There's a popular expression among Jews that sums up the diversity of Jewish belief and practice: "Two Jews, three opinions." Without doubt, Noah Feldman's well-informed, incisive To Be a Jew Today: A New Guide to God, Israel, and the Jewish People will elicit a variety of clashing responses as it surveys some of the most critical issues in the Jewish world, not least because it arrives at a time of crisis brought on by the war between Israel and Hamas in Gaza.
Feldman, a law professor at Harvard and noted public intellectual, brings to the project a substantial grounding in Jewish sources and a life experience that began with 13 years at a Modern Orthodox parochial school in his hometown of Cambridge, Mass.
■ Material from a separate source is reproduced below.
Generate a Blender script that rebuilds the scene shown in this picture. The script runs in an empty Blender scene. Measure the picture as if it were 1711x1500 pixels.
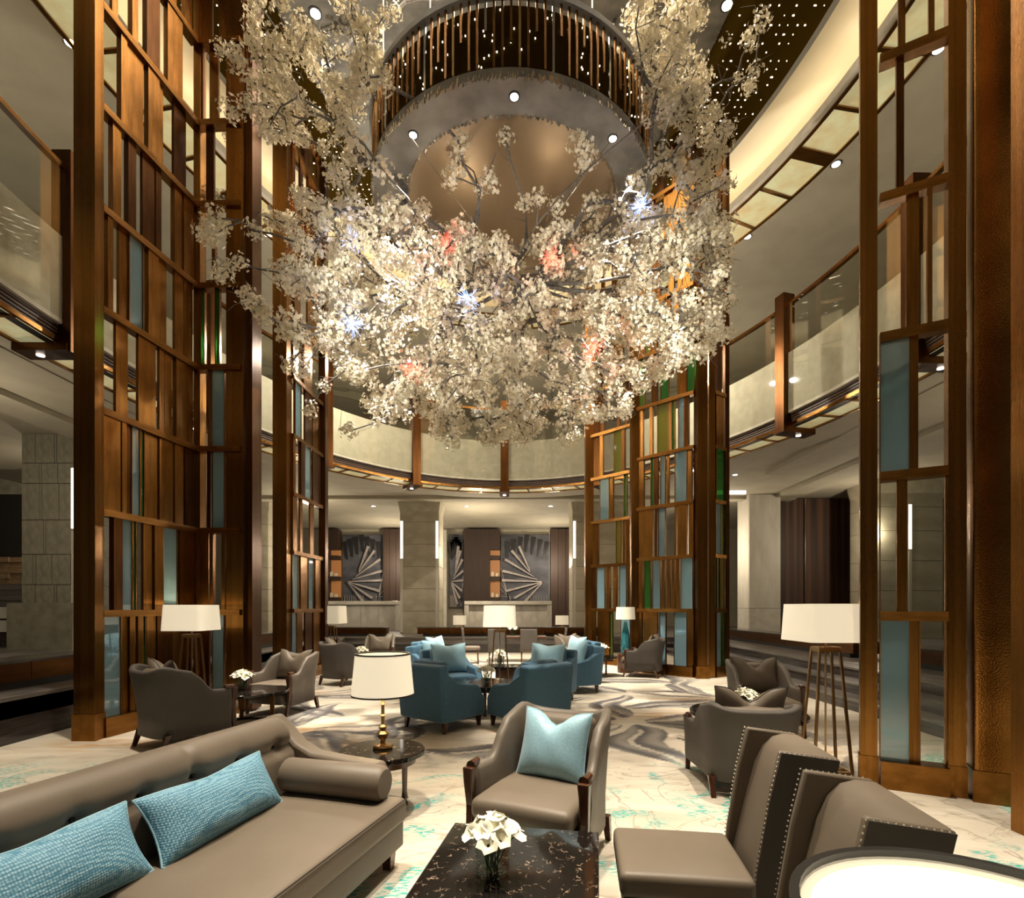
import bpy, bmesh, math, random
import numpy as np
from mathutils import Vector, Matrix
random.seed(7); RNG = np.random.RandomState(11)
PI = math.pi; SC = bpy.context.scene
# ---------------------------------------------------------------- camera, world, exposure, main and added fill lights
F_PX, CX, HY, CAMZ = 880.0, 855.5, 1014.0, 1.6
cam_d = bpy.data.cameras.new('camera'); cam = bpy.data.objects.new('camera', cam_d); SC.collection.objects.link(cam)
cam.location = (0, 0, CAMZ); cam.rotation_euler = (PI/2, 0, 0)
cam_d.sensor_width = 36; cam_d.lens = F_PX/1711*36; cam_d.shift_y = (HY-750)/1711; cam_d.clip_start = .05; cam_d.clip_end = 200
SC.camera = cam
SC.view_settings.view_transform = 'Standard'; SC.view_settings.look = 'None'
SC.view_settings.gamma = 1; SC.view_settings.use_curve_mapping = False; SC.view_settings.exposure = 0.0
w = bpy.data.worlds.new('world'); SC.world = w; w.use_nodes = True
w.node_tree.nodes['Background'].inputs[0].default_value = (1, .86, .66, 1); w.node_tree.nodes['Background'].inputs[1].default_value = .07
def light(name, kind, loc, power, color=(1, .86, .66), size=.5, target=None, spot=60, blend=.5, sy=None):
    d = bpy.data.lights.new(name, kind); d.energy = power; d.color = color
    if kind == 'AREA':
        d.size = size
        if sy: d.shape = 'RECTANGLE'; d.size_y = sy
    else: d.shadow_soft_size = size
    if kind == 'SPOT': d.spot_size = math.radians(spot); d.spot_blend = blend
    o = bpy.data.objects.new(name, d); SC.collection.objects.link(o); o.location = loc
    if target is not None: o.rotation_euler = (Vector(target)-Vector(loc)).to_track_quat('-Z', 'Y').to_euler()
    return o
WARM = (1, .86, .66)
light('hall_fill', 'AREA', (0, 9, 12.2), 800, WARM, 6, (0, 9, 0))  # added overhead fill for the whole hall, no fixture behind it
for i, (x, y, tx, ty, p, sp) in enumerate([(-1.6, 7.6, -1.5, 9, 5600, 62), (1.7, 7.8, 2.4, 8.5, 6200, 62), (0, 11, 0, 13.5, 7200, 62), (2.3, 9.6, 3.6, 10.2, 4200, 46),
        (-3.6, 10, -3.6, 9.6, 3800, 50)]):
    light('ring_spot', 'SPOT', (x, y, 8.0), p, (1, .9, .74), .06, (tx, ty, 0), sp, .8)
for (x, y, tx, ty, p) in [(-1.3, 3.2, -1.5, 2.4, 2300), (.9, 2.6, 1.0, 2.0, 1700), (.6, 4.6, .4, 3.3, 1500), (2.4, 5.2, 2.3, 4.6, 1600), (3.6, 3.0, 3.6, 3.2, 1000), (-4.2, 5.6, -4.4, 5.4, 1500)]:
    light('seating_fill', 'SPOT', (x, y, 7.6), p, (1, .88, .7), .1, (tx, ty, 0), 46, .9)  # added spots in mid-air that brighten the seating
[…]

While maintaining a critical distance from his subject, he undeniably approaches it with deep respect and even love, with the goal of showing "the beauty and nobility of all the currently available modes of Jewish life, even as I point out their limitations and contradictions."
In his book's three well-documented sections, Feldman addresses a trio of expansive and daunting topics: Jewish perspectives on God, Israel, and the notion of peoplehood. Rather than considering these contentious subjects from the perspective of the prevailing movements in organized Jewry--Orthodox, Conservative, Reform, and Reconstructionist--he prefers to recategorize Jews into broad segments he calls Traditionalists, Progressives, Evolutionists, and Godless Jews.
These approaches differ largely in their view of the immutability of the laws laid down in the Torah. In Feldman's taxonomy, Traditionalists are convinced of the Torah's unerring dictates that, for them, are as relevant today as they were when first transmitted by God; Progressives are inspired by the Torah's moral teachings to work for social justice; Evolutionists acknowledge the ultimate authority of Jewish law while seeking to adapt it to modern conditions; while the Godless (or what Feldman calls "bagels-and-lox Jews"), consider themselves Jewish even in the absence of belief or practice.
To Be a Jew Today is a deeply serious work that's aimed primarily at a knowledgeable, or at least curious, Jewish audience, but is one that's accessible for any reader who wants to know more about the challenges, contradictions, and richness of Jewish life. It poses profound, respectful questions that don't admit of easy answers, particularly when it comes to the future of the nation of Israel once the current conflict has ended. There's much here that's likely to please or unsettle anyone who engages seriously with what it means to be Jewish in the contemporary world. --Harvey Freedenberg, freelance reviewer
Shelf Talker: Harvard scholar Noah Feldman leads readers on a stimulating intellectual journey through the world of contemporary Jewish belief and practice.